El tiempo, por desgracia, apremia. Nos dirigimos corriendo a la Plaza Roja, al Kremlin. Las gentes no prestan atención, están ensimismadas en sus destinos. Compartimos con ellos esa sensación de apatía subterránea por la que nada nos emociona. Al menos eso es universal, pienso yo. Sin embargo, ellos cuentan con un as en la manga: el placer estético les visita a diario cada vez que bajan del vagón. Una suerte que el resto de mortales no nos atrevemos ni a imaginar en nuestras urbes.
Parece entonces que la oda a Moscú toca a su fin, o eso creo. Entro en la Plaza Roja sin percatarme de que estoy allí, que por fin he llegado. Siento que me he confundido, que estoy entrando en una plaza comercial con luces navideñas que llegan demasiado pronto. Pero no, lo que mis ojos ven al fondo es inconfundible, esa basílica icónica, que hasta un ciego palpándola reconocería, es la catedral de San Basilio. Parece que puedo cogerla con las manos y amasarla, hacerla mía. Sin embargo, a medida que avanzo me voy dando cuenta de las dimensiones estratosféricas de todo lo que me rodea. Es como si la medida del ser humano hubiera desaparecido y en su lugar hubieran creado todo a gusto de grandes gigantes. El cirílico en los edificios remata la sensación de asistir a un espectáculo de todo menos occidental.
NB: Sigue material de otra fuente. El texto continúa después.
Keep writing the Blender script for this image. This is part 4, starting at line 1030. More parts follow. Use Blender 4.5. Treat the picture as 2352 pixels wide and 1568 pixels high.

El horizonte se desdibuja hasta que mis ojos desembocan en el mausoleo de Lenin. Puedo verlo muy a lo lejos, ya que la mayor parte de la Plaza Roja está vallada por un acto festivo celebrado horas antes. Así, la Santísima Trinidad que forman el mausoleo, la catedral y el centro comercial kitsch es digno de éxtasis. Un último vistazo, fugaz y angustioso, es la despedida que le brindo a Moscú antes de perderme de nuevo en el palacio subterráneo rumbo a mi siguiente destino: Perm.